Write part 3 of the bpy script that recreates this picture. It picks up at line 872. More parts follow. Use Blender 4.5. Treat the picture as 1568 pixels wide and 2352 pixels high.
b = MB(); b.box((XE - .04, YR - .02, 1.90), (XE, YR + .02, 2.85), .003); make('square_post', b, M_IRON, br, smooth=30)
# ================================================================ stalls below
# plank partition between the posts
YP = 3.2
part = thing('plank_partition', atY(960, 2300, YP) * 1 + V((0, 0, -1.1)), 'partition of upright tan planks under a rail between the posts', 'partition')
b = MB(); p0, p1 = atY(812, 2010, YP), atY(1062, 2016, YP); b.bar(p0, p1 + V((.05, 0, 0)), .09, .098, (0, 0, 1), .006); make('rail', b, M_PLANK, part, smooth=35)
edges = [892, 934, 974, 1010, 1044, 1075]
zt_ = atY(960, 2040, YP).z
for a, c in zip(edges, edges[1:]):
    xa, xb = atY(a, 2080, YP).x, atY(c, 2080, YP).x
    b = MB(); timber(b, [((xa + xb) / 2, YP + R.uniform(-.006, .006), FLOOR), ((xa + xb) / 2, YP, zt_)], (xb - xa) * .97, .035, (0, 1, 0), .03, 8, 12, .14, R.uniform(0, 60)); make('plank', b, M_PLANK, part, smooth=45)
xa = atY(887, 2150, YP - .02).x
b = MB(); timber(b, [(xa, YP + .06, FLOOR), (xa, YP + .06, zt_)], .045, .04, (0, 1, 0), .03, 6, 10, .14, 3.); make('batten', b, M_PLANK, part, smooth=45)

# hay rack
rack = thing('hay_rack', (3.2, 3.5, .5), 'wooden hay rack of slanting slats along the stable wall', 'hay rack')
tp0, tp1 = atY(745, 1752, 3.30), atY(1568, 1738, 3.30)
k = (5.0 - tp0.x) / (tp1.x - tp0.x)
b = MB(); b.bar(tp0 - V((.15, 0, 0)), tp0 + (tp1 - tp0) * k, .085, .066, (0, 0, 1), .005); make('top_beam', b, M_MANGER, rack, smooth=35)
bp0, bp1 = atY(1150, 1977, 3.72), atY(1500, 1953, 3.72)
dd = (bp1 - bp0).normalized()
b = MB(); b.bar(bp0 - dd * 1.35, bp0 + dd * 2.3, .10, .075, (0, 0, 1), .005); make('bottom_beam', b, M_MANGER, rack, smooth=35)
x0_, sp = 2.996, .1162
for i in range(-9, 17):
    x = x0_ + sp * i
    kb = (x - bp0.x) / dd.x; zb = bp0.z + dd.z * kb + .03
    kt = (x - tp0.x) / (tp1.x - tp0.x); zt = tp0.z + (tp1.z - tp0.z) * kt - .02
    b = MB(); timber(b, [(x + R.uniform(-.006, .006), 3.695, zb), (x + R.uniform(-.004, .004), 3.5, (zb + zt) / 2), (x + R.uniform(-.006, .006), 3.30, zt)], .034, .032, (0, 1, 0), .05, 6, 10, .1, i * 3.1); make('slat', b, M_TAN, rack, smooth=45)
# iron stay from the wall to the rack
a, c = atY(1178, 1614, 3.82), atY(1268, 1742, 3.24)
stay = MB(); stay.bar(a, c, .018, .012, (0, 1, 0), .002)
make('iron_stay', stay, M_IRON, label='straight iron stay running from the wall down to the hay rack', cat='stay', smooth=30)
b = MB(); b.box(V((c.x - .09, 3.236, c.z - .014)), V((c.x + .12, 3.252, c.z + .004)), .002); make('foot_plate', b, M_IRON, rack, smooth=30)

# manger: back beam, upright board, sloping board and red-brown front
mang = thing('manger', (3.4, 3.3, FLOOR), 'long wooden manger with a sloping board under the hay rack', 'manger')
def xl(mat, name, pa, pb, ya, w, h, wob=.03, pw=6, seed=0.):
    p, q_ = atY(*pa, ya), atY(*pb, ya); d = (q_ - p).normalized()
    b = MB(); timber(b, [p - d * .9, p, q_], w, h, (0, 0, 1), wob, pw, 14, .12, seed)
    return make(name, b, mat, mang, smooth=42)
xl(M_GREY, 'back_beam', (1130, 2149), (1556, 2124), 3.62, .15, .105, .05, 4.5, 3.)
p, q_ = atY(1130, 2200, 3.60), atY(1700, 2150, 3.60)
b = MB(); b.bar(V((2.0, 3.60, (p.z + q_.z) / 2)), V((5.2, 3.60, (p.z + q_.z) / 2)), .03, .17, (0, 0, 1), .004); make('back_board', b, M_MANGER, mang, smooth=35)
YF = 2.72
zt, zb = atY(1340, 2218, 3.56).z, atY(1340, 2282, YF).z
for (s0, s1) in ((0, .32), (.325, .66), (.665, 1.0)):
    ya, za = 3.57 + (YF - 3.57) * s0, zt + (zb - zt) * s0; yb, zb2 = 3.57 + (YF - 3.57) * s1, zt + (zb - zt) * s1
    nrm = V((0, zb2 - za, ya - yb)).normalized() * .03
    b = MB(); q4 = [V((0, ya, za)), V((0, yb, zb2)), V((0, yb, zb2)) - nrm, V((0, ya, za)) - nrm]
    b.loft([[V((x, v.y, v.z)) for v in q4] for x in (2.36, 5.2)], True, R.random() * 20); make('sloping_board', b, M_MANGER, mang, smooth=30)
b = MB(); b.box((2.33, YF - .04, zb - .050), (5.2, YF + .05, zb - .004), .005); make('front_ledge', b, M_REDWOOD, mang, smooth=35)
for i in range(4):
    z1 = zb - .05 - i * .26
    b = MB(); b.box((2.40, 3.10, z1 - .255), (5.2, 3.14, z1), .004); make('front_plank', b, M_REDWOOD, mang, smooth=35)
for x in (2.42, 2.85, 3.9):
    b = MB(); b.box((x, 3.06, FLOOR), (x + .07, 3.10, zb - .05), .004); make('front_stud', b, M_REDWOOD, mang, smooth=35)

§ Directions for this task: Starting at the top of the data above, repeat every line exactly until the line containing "b = MB(); timber(b, [(xa, YP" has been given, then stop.

§ Answer to this task:
Write part 3 of the bpy script that recreates this picture. It picks up at line 872. More parts follow. Use Blender 4.5. Treat the picture as 1568 pixels wide and 2352 pixels high.
b = MB(); b.box((XE - .04, YR - .02, 1.90), (XE, YR + .02, 2.85), .003); make('square_post', b, M_IRON, br, smooth=30)
# ================================================================ stalls below
# plank partition between the posts
YP = 3.2
part = thing('plank_partition', atY(960, 2300, YP) * 1 + V((0, 0, -1.1)), 'partition of upright tan planks under a rail between the posts', 'partition')
b = MB(); p0, p1 = atY(812, 2010, YP), atY(1062, 2016, YP); b.bar(p0, p1 + V((.05, 0, 0)), .09, .098, (0, 0, 1), .006); make('rail', b, M_PLANK, part, smooth=35)
edges = [892, 934, 974, 1010, 1044, 1075]
zt_ = atY(960, 2040, YP).z
for a, c in zip(edges, edges[1:]):
    xa, xb = atY(a, 2080, YP).x, atY(c, 2080, YP).x
    b = MB(); timber(b, [((xa + xb) / 2, YP + R.uniform(-.006, .006), FLOOR), ((xa + xb) / 2, YP, zt_)], (xb - xa) * .97, .035, (0, 1, 0), .03, 8, 12, .14, R.uniform(0, 60)); make('plank', b, M_PLANK, part, smooth=45)
xa = atY(887, 2150, YP - .02).x
b = MB(); timber(b, [(xa, YP + .06, FLOOR), (xa, YP + .06, zt_)], .045, .04, (0, 1, 0), .03, 6, 10, .14, 3.); make('batten', b, M_PLANK, part, smooth=45)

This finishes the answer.